Sin city, 300 et d’autres ont poussé sur le devant de la scène Frank Miller, star de la BD devenu en quelques années l’épicentre de l’opération de fusion-acquisition entre le cinéma d’action et le comic-book qui domine aujourd’hui le paysage du blockbuster hollywoodien. La surprise de Sin city était double : un impact visuel inédit, qui tenait à une technique particulière, union moite de la prise de vue et de la case BD ; une logique narrative transfigurée, où les intrigues se nouaient et se dénouaient au long d’une coulée dramatique ininterrompue, à perdre haleine. The Spirit tente de reconduire la formule, du moins son premier volet, en portant à l’écran les aventures d’un héros inventé par Will Eisner dans les années 40 : The Spirit, un flic laissé pour mort et revenu d’entre eux pour combattre le crime à Central City.

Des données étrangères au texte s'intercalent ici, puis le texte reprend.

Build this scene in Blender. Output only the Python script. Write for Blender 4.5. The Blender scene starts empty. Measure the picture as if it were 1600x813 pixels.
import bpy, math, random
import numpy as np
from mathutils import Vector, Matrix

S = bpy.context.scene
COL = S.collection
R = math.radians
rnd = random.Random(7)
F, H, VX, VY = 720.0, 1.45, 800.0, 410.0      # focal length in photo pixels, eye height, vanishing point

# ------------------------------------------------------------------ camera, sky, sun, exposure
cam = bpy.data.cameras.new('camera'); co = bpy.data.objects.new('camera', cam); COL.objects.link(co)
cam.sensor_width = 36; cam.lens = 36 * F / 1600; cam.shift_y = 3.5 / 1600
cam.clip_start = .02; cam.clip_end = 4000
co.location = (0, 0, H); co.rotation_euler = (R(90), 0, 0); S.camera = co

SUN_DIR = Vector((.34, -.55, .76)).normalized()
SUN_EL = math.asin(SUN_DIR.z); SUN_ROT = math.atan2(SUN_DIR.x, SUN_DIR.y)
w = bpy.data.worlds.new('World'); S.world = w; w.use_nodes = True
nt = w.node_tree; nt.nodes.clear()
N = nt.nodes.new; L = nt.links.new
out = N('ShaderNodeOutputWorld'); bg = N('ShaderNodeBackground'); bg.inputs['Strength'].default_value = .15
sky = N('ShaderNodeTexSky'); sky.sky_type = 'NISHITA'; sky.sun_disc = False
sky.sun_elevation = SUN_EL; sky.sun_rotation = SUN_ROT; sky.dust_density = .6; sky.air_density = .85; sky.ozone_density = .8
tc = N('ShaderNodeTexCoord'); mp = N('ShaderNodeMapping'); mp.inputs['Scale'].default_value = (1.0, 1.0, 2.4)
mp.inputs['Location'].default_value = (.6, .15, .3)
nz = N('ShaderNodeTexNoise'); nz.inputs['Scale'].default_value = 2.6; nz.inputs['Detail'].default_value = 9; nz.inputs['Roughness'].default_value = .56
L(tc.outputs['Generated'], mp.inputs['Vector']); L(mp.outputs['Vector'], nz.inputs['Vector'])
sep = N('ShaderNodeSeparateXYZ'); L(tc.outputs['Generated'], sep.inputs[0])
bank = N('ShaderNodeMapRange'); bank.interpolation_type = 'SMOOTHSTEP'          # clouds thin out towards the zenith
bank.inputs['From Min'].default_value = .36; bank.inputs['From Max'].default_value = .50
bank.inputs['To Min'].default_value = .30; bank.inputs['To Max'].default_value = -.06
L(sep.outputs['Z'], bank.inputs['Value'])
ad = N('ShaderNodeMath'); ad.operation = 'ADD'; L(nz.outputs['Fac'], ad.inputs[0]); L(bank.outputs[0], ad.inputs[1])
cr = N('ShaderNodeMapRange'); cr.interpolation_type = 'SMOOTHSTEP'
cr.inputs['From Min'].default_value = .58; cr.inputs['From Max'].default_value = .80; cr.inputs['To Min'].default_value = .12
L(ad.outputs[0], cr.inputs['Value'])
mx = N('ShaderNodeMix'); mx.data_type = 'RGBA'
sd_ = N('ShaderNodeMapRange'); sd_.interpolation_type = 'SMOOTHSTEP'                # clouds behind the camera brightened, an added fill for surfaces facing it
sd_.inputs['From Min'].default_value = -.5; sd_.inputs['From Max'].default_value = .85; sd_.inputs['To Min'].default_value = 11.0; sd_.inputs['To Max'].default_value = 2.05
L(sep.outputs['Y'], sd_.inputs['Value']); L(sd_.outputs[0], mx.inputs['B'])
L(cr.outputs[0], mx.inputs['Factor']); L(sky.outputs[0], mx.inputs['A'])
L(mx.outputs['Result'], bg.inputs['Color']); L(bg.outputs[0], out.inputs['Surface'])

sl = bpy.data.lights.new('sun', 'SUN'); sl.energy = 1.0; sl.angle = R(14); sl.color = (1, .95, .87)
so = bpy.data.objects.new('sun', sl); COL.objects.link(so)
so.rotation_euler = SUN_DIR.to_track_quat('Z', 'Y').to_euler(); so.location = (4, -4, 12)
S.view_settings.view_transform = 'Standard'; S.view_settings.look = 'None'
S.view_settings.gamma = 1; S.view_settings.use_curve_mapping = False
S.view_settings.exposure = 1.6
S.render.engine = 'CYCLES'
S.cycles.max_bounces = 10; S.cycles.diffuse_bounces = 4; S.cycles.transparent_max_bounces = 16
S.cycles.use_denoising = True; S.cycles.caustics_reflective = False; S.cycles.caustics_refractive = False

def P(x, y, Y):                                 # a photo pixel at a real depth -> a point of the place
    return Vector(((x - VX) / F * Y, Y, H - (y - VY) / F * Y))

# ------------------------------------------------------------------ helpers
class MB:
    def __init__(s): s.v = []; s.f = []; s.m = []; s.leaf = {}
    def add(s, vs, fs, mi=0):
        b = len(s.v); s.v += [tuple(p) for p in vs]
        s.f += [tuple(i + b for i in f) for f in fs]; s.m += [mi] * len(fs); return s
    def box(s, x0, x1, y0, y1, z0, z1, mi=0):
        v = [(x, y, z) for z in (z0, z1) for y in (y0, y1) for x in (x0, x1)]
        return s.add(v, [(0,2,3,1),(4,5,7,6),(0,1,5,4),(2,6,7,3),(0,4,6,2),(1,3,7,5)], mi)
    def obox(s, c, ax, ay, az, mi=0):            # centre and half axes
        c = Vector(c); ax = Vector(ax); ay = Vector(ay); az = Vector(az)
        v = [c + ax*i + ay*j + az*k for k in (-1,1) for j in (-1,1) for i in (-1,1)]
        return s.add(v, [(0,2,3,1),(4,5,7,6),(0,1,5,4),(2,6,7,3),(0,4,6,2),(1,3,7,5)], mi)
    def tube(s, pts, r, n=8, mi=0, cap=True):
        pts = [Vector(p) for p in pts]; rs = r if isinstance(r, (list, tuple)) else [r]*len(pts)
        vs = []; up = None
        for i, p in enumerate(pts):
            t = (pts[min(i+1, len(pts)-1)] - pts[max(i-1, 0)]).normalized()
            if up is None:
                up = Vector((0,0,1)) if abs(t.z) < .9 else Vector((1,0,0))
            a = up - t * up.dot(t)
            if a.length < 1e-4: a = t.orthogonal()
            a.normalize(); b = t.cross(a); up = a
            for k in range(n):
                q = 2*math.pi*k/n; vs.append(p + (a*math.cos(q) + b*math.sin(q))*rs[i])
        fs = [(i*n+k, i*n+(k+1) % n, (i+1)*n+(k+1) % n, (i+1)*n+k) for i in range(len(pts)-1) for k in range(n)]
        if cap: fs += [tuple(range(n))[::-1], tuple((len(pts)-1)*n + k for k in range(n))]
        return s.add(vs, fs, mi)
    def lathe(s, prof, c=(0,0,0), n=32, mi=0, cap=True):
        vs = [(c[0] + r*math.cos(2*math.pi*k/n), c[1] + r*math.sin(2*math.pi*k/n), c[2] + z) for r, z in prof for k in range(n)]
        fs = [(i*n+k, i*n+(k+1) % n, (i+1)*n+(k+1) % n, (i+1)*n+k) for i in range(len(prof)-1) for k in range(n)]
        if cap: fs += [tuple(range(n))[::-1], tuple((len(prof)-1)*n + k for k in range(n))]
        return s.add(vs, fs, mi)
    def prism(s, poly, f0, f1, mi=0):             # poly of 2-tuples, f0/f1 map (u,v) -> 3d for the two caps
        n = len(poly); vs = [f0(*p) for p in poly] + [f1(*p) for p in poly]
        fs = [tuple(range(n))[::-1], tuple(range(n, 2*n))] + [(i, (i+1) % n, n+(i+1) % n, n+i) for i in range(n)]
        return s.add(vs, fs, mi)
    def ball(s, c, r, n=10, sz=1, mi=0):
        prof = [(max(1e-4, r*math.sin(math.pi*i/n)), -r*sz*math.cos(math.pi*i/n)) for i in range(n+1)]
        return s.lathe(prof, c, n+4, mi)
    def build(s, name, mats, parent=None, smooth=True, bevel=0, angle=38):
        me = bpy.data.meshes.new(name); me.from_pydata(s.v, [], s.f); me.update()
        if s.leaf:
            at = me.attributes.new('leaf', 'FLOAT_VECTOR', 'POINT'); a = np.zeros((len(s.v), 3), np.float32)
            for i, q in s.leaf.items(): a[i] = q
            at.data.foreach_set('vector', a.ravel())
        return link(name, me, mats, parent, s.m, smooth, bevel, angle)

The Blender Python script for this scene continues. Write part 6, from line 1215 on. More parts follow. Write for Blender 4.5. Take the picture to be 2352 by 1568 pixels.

L’ouverture du film promet beaucoup, où se découvre une silhouette galopant sur les toits tandis qu’en voix off se fait entendre un chant d’amour sensuel et exalté pour la ville. Ensuite, présentation du méchant : Octopus, mégalo invincible qui veut dominer le monde et braille en conséquence (Samuel Jackson, yeux qui roulent et verbe haut, as usual) ; puis de la belle, au prix d’une soyeuse apparition : Sand Saref (Eva Mendes, argument n°1 du film, as usual).
The Spirit souffre de deux maux majeurs. Le premier, on l’oublie très vite : c’est Gabriel Macht, charismatique comme une courgette, qui n’existe pas une seconde dans le film et joue les figurants omniprésents. Le deuxième est largement plus ennuyeux, à tous les sens du terme : c’est le récit lui-même, amorphe et sans vigueur, inintéressant au possible, et qui ne prend jamais. Miller occupe le terrain avec la reprise des motifs graphiques dévoilés par Sin city, repris tels quels ici, et l’appétence charnelle pour les plis et les matières, les formes et les étoffes (festival d’Eva Mendès en ondine ou en toison d’or). Mais la narration s’écoule si mal dans le décorum ambiant que cravate rouge et semelles lactescentes paraissent gadgets bien gratuits.
A côté, les scènes de transitions, de dialogues, tout ce qui cimente la conduite du film, se noie dans une espèce d’anonymat pénible. C’est là qu’on voit combien Frank Miller a des progrès à faire, comme cinéaste. S’il ne manque pas d’idées, au contraire, s’il est capable d’injecter du feu sur la pellicule, lui reste à maîtriser des éléments plus basiques, mais sans quoi pas une scène ne tient la route : faire vibrer un champ-contrechamp, attraper dans le cadre une aspérité, un angle, découper un espace, faire tinter un rythme, etc. Le film réveille un peu quand il largue la monotonie de ses procédés pour se coucher sur d’autres litières, la série Z par exemple, avec l’invraisemblable carnaval des nazis. Trompe-l’ennui de circonstance, qui ne révèle que l’incurable manque de consistance du projet.